As more sea ice melts in a warming Arctic, polar bears are forced to travel longer distances to find prey, as well as move farther north with the retreating ice in the summer. As they move greater distances, they use up more energy which they find harder to replenish, for which the primary source is seals.

“By simultaneously measuring field metabolic rates, daily activity patterns, body condition, and foraging success of polar bears moving on the spring sea ice, we found that high metabolic rates (1.6 times greater than previously assumed) coupled with low intake of fat-rich marine mammal prey resulted in an energy deficit for more than half of the bears examined. Activity and movement on the sea ice strongly influenced metabolic demands,” the researchers summarized in the abstract of their paper.
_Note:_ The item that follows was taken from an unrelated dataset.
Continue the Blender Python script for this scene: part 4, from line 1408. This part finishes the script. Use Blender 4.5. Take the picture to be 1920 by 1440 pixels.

There are 19 subpopulations of polar bears, and all of them are affected negatively to varying degrees by the reducing Arctic sea ice. The loss of sea ice is also recognized “as the most serious threat to polar bears” by the International Union for Conservation of Nature’s Red List of Threatened Species, which lists the animal as vulnerable. Global population of polar bears, currently estimated at about 20,000-25,000 individuals, could drop by as much as 30 percent over the next 40 years, also a result of shrinking sea ice.

Human activity, especially the burning of fossil fuels at a large scale since the beginning of the Industrial Revolution over 200 years ago, has exacerbated the pace of climate change manifold its normal speed. Other pollutants created by humans have worsened the problem further, including in the case of polar bears.

The research paper, titled “High-energy, high-fat lifestyle challenges an Arctic apex predator, the polar bear,” appeared online Friday in the journal Science.